• 1
    muthis yaratici. antu seviyesi icin kaliteli bile sayilir ama galatasaraylilar arasinda gorunce dayanamiyorum ben acikcasi. bu adam senin takiminin kaptani, oynadiginda elinden geleni yapar, oyuna girer hareket getirir, tempo yukseltir, bazilarimizin biz elestirince kufrettigi hamit altintop'tan asagi kalmaz. gelismeyen, elestirilebilecek yonleri elbet vardir ama kusura bakmayin, adam beyefendi, arda gibi "serefsizlik diz boyu" demedigi, isinde gucunde oldugu icin uzerine sikko karikatur kitaplari yazdiniz, facebook sayfalari actiniz arkadas. ulan bi' insanin takiminda selcuk sahin, veli kavlak filan varken sabri'yle neden ugrasir? hele hele sevgili galatasaray taraftari senin eline ne geciyor ben anlamiyorum. elestirilerimiz aile icindedir, guleriz egleniriz ama bunun boyutu ozelestiri sinirlari icerisinde kalmali hep. takimdan birini asagilamak, muhtemelen moralini bozmak ancak hasar verir. biz ki galatasaray'in basarilarinda mutlu uyanan adamlariz; bize boyle sacma eylemlere katilarak ya da yapilana canak tutarak olasi basarisizlikta sorumluluk hissi yuklemeyin. maglubiyetlerde tribunde yutkunamayan bizler bunun altindan kalkamayiz beyler.
  • 3
    yıl ile alakası yoktur. toplumumuzun zeka seviyesi alakası vardır hadisenin. çalıştığı şirkete amcasının torpili ile girmiş, her dilden evet, hayır ve adım şu demeyi bilenin cv'sine üç dil biliyorum yazdığı, çalışanın değil de kolaya kaçanın, niteliğin değil de niceliğin değer gördüğü bu ortamda beni şaşırtmıyor sabri sarıoğlu üzerinden dönen "komiklikler". adam ilk okul dörtten beri ingilizce görüyor, internette ingilizce, oyunlarda, filmlerde, dizilerde ingilizce, yetmiyor özel kursa gidiyor; hâlâ "you is good?" diyerek iyi misin diye sormaya çalışıyor. e ben seninle dalga geçince saygısız oluyorum, bana "çalışıyorum ama bu kadar oluyor oooolm!" diyorsun. e bu adamdan da bu kadar oluyor, futbol tabirleri ile konuşacaksak; hırslıdır, seridir, iyi pres yapar ama yetenekleri kısıtlıdır. bir günü diğerini tutmaz. hayır bir de, bu adam yıllarca sağ bek oynadı. ortaları ile dalga geçtin diyelim ki; kabul ettim. şutları ile dalga geçiyorsun ulan adamın! bunu nereye koyalım? sen genel kültür sahibi, öğrenmeye aç bir sosyoloji öğrencisi olsan; belli başlı fizik kurallarını bilsen de, işler dallanıp budaklandıkça, uzmanlaşma gerektirdikçe kimya ile, fizik ile, biyoloji ile ilgili zayıf kalacaksın. bu çok normal değil mi? sonuç olarak bir çok mevzu uzmanlaşma ve devamlılık ile var oluyor. uzmanlık alanın dışında bir konu üzerinden sürekli sana çaksam, sonra da "ahahahaha, nasıl da yapamıyor! mal!" desem nasıl hissedersin? ama olmaz, o futbolcu! ve siktiğimin ülkesinde herkes, uğraştığı işi a'dan z'ye dört dörtlük yaptığı için, eğreti duruyor onun mevkisinden oldukça uzaktakilerin uzmanlık alanı olan işlerde başarısız olması.
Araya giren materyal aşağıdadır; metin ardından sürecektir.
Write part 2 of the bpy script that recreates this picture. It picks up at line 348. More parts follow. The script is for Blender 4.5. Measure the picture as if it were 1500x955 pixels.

    neyse; gördüğüm kadarıyla sabri bu "komikliklerden" hiç etkilenmiyor, bu işi aşmış. dolayısıyla bu sözlükte, twitter'da veya başka bir yerde yapmaya devam edin bu geyiği. böylelikle ben de hangilerinizi dikkate almam gerektiğini tespit edemesem de, hangilerinizin üzerinde durmaya değer olmayacağını anlayabilmiş olurum.

    son olarak; evet! hayat futbolsa sana gelen ortalar hep sabri'den. sanki sneijder'den gelse vurabilecekmişsin gibi yaşamaya devam et. harikasın sen ama fırsat verilmedi, ilgilenilmedi, birileri hile yaptı, önüne geçti, adam kayırıldı, at öldü, eşek doğdu falan filan... oldu işte bir şeyler. yoksa sen var ya... ohooo!